### Source data
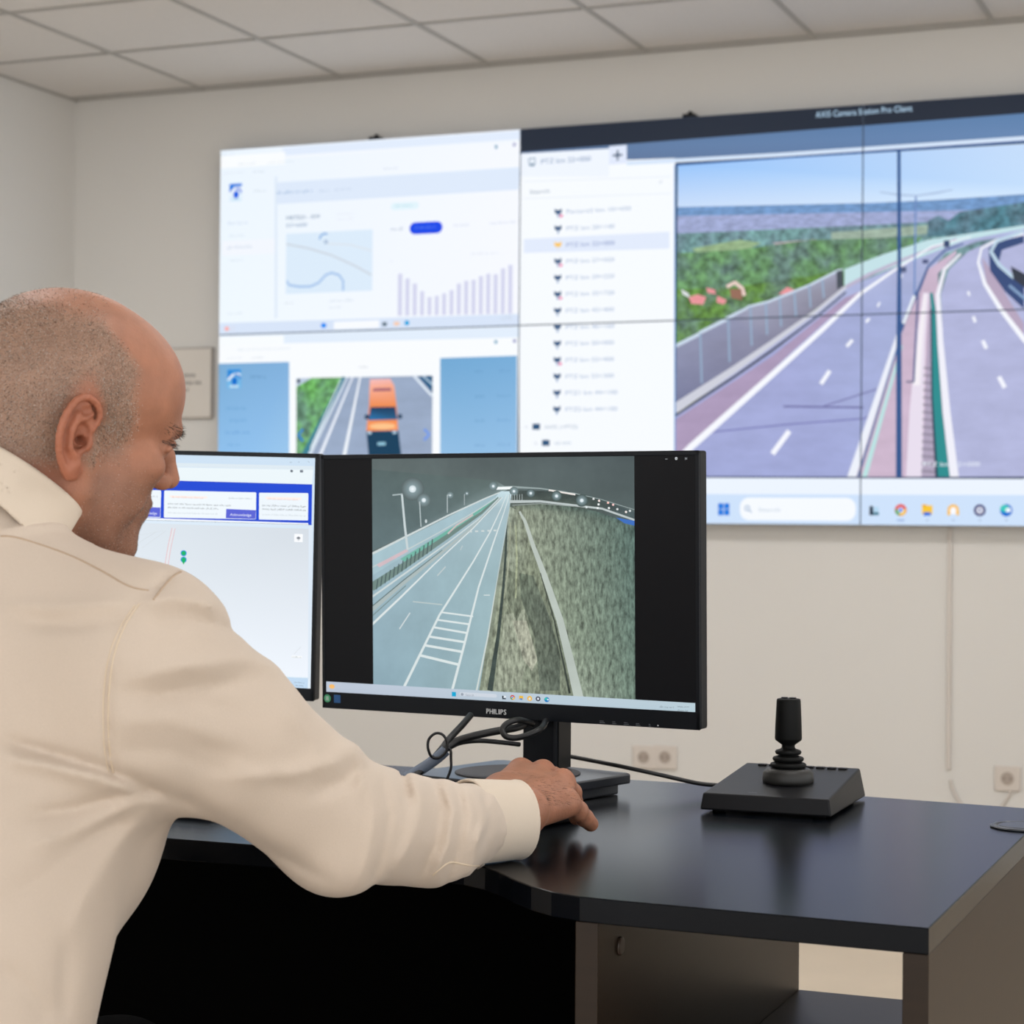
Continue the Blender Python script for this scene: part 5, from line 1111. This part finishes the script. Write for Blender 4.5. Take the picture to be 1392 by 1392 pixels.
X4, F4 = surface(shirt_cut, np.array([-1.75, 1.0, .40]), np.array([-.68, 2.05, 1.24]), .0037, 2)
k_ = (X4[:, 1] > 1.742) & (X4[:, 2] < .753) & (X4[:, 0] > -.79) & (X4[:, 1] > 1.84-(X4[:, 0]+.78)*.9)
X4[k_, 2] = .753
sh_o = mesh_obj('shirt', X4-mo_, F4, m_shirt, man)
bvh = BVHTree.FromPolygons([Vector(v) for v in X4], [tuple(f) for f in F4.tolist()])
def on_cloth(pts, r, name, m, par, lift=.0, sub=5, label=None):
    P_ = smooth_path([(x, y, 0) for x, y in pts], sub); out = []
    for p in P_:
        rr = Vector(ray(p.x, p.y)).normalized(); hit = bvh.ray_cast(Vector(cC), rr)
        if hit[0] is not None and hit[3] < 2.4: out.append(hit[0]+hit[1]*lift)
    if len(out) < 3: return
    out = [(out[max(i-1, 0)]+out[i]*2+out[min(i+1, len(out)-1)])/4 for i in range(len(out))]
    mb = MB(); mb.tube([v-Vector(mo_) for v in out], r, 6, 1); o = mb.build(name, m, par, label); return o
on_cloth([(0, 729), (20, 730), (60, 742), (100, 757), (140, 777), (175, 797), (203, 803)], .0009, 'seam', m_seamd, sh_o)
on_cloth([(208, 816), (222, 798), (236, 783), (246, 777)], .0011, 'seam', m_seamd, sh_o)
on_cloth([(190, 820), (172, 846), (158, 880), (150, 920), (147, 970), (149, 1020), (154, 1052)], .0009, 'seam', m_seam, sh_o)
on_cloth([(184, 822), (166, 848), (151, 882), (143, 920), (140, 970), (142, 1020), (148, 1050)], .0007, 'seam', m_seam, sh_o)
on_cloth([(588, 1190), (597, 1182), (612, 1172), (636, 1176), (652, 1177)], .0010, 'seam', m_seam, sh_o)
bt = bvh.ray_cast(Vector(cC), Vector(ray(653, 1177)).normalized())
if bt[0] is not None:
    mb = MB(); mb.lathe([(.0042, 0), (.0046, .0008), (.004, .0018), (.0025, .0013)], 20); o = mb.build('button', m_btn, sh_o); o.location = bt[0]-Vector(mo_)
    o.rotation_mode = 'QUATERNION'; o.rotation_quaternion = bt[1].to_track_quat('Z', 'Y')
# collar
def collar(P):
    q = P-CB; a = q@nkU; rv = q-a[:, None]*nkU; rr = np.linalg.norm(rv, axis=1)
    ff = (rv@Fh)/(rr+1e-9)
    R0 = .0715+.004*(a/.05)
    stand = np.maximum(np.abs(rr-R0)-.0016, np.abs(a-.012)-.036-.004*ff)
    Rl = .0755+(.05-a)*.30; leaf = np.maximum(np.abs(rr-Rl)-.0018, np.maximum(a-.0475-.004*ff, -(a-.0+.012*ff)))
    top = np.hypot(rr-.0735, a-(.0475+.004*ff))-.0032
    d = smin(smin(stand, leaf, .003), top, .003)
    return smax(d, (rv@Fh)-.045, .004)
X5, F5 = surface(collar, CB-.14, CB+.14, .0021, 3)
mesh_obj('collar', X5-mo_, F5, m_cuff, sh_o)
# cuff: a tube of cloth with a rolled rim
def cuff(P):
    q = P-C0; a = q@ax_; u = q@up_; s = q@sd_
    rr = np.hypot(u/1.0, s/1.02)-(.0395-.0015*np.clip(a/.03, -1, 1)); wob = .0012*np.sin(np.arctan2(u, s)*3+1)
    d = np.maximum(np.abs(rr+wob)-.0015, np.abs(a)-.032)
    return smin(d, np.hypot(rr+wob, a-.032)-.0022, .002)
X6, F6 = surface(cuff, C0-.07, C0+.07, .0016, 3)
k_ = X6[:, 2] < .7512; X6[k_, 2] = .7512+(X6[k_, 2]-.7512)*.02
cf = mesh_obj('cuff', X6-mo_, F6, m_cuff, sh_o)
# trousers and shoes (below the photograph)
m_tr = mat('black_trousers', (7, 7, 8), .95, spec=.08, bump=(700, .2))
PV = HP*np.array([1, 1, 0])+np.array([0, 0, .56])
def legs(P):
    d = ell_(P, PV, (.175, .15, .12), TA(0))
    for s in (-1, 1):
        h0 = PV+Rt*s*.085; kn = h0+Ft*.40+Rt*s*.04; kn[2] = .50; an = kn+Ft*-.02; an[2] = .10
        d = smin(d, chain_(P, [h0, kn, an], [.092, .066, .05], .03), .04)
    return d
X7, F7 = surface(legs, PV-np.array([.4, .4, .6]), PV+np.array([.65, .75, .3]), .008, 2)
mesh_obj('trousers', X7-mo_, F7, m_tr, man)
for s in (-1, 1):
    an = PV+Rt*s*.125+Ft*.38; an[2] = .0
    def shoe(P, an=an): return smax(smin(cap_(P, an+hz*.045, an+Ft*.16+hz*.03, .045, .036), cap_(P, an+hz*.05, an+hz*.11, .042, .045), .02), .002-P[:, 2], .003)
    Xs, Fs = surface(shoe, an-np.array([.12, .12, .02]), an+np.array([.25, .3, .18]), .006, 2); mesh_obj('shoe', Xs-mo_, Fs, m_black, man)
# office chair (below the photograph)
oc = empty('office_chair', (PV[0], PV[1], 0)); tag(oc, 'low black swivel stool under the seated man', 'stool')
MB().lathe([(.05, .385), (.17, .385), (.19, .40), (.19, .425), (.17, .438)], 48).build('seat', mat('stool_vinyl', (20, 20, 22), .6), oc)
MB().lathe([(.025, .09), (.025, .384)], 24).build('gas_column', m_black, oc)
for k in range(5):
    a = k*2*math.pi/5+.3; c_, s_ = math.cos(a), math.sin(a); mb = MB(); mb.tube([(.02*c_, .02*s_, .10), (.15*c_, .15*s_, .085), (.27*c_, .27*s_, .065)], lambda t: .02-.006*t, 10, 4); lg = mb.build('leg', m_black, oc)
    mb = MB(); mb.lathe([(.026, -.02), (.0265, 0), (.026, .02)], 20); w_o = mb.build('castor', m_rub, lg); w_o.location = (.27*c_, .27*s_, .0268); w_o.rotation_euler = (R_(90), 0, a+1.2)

### Aim
Reproduce each line exactly, please, except for any pictures.

### Response to this exercise
Continue the Blender Python script for this scene: part 5, from line 1111. This part finishes the script. Write for Blender 4.5. Take the picture to be 1392 by 1392 pixels.
X4, F4 = surface(shirt_cut, np.array([-1.75, 1.0, .40]), np.array([-.68, 2.05, 1.24]), .0037, 2)
k_ = (X4[:, 1] > 1.742) & (X4[:, 2] < .753) & (X4[:, 0] > -.79) & (X4[:, 1] > 1.84-(X4[:, 0]+.78)*.9)
X4[k_, 2] = .753
sh_o = mesh_obj('shirt', X4-mo_, F4, m_shirt, man)
bvh = BVHTree.FromPolygons([Vector(v) for v in X4], [tuple(f) for f in F4.tolist()])
def on_cloth(pts, r, name, m, par, lift=.0, sub=5, label=None):
    P_ = smooth_path([(x, y, 0) for x, y in pts], sub); out = []
    for p in P_:
        rr = Vector(ray(p.x, p.y)).normalized(); hit = bvh.ray_cast(Vector(cC), rr)
        if hit[0] is not None and hit[3] < 2.4: out.append(hit[0]+hit[1]*lift)
    if len(out) < 3: return
    out = [(out[max(i-1, 0)]+out[i]*2+out[min(i+1, len(out)-1)])/4 for i in range(len(out))]
    mb = MB(); mb.tube([v-Vector(mo_) for v in out], r, 6, 1); o = mb.build(name, m, par, label); return o
on_cloth([(0, 729), (20, 730), (60, 742), (100, 757), (140, 777), (175, 797), (203, 803)], .0009, 'seam', m_seamd, sh_o)
on_cloth([(208, 816), (222, 798), (236, 783), (246, 777)], .0011, 'seam', m_seamd, sh_o)
on_cloth([(190, 820), (172, 846), (158, 880), (150, 920), (147, 970), (149, 1020), (154, 1052)], .0009, 'seam', m_seam, sh_o)
on_cloth([(184, 822), (166, 848), (151, 882), (143, 920), (140, 970), (142, 1020), (148, 1050)], .0007, 'seam', m_seam, sh_o)
on_cloth([(588, 1190), (597, 1182), (612, 1172), (636, 1176), (652, 1177)], .0010, 'seam', m_seam, sh_o)
bt = bvh.ray_cast(Vector(cC), Vector(ray(653, 1177)).normalized())
if bt[0] is not None:
    mb = MB(); mb.lathe([(.0042, 0), (.0046, .0008), (.004, .0018), (.0025, .0013)], 20); o = mb.build('button', m_btn, sh_o); o.location = bt[0]-Vector(mo_)
    o.rotation_mode = 'QUATERNION'; o.rotation_quaternion = bt[1].to_track_quat('Z', 'Y')
# collar
def collar(P):
    q = P-CB; a = q@nkU; rv = q-a[:, None]*nkU; rr = np.linalg.norm(rv, axis=1)
    ff = (rv@Fh)/(rr+1e-9)
    R0 = .0715+.004*(a/.05)
    stand = np.maximum(np.abs(rr-R0)-.0016, np.abs(a-.012)-.036-.004*ff)
    Rl = .0755+(.05-a)*.30; leaf = np.maximum(np.abs(rr-Rl)-.0018, np.maximum(a-.0475-.004*ff, -(a-.0+.012*ff)))
    top = np.hypot(rr-.0735, a-(.0475+.004*ff))-.0032
    d = smin(smin(stand, leaf, .003), top, .003)
    return smax(d, (rv@Fh)-.045, .004)
X5, F5 = surface(collar, CB-.14, CB+.14, .0021, 3)
mesh_obj('collar', X5-mo_, F5, m_cuff, sh_o)
# cuff: a tube of cloth with a rolled rim
def cuff(P):
    q = P-C0; a = q@ax_; u = q@up_; s = q@sd_
    rr = np.hypot(u/1.0, s/1.02)-(.0395-.0015*np.clip(a/.03, -1, 1)); wob = .0012*np.sin(np.arctan2(u, s)*3+1)
    d = np.maximum(np.abs(rr+wob)-.0015, np.abs(a)-.032)
    return smin(d, np.hypot(rr+wob, a-.032)-.0022, .002)
X6, F6 = surface(cuff, C0-.07, C0+.07, .0016, 3)
k_ = X6[:, 2] < .7512; X6[k_, 2] = .7512+(X6[k_, 2]-.7512)*.02
cf = mesh_obj('cuff', X6-mo_, F6, m_cuff, sh_o)
# trousers and shoes (below the photograph)
m_tr = mat('black_trousers', (7, 7, 8), .95, spec=.08, bump=(700, .2))
PV = HP*np.array([1, 1, 0])+np.array([0, 0, .56])
def legs(P):
    d = ell_(P, PV, (.175, .15, .12), TA(0))
    for s in (-1, 1):
        h0 = PV+Rt*s*.085; kn = h0+Ft*.40+Rt*s*.04; kn[2] = .50; an = kn+Ft*-.02; an[2] = .10
        d = smin(d, chain_(P, [h0, kn, an], [.092, .066, .05], .03), .04)
    return d
X7, F7 = surface(legs, PV-np.array([.4, .4, .6]), PV+np.array([.65, .75, .3]), .008, 2)
mesh_obj('trousers', X7-mo_, F7, m_tr, man)
for s in (-1, 1):
    an = PV+Rt*s*.125+Ft*.38; an[2] = .0
    def shoe(P, an=an): return smax(smin(cap_(P, an+hz*.045, an+Ft*.16+hz*.03, .045, .036), cap_(P, an+hz*.05, an+hz*.11, .042, .045), .02), .002-P[:, 2], .003)
    Xs, Fs = surface(shoe, an-np.array([.12, .12, .02]), an+np.array([.25, .3, .18]), .006, 2); mesh_obj('shoe', Xs-mo_, Fs, m_black, man)
# office chair (below the photograph)
oc = empty('office_chair', (PV[0], PV[1], 0)); tag(oc, 'low black swivel stool under the seated man', 'stool')
MB().lathe([(.05, .385), (.17, .385), (.19, .40), (.19, .425), (.17, .438)], 48).build('seat', mat('stool_vinyl', (20, 20, 22), .6), oc)
MB().lathe([(.025, .09), (.025, .384)], 24).build('gas_column', m_black, oc)
for k in range(5):
    a = k*2*math.pi/5+.3; c_, s_ = math.cos(a), math.sin(a); mb = MB(); mb.tube([(.02*c_, .02*s_, .10), (.15*c_, .15*s_, .085), (.27*c_, .27*s_, .065)], lambda t: .02-.006*t, 10, 4); lg = mb.build('leg', m_black, oc)
    mb = MB(); mb.lathe([(.026, -.02), (.0265, 0), (.026, .02)], 20); w_o = mb.build('castor', m_rub, lg); w_o.location = (.27*c_, .27*s_, .0268); w_o.rotation_euler = (R_(90), 0, a+1.2)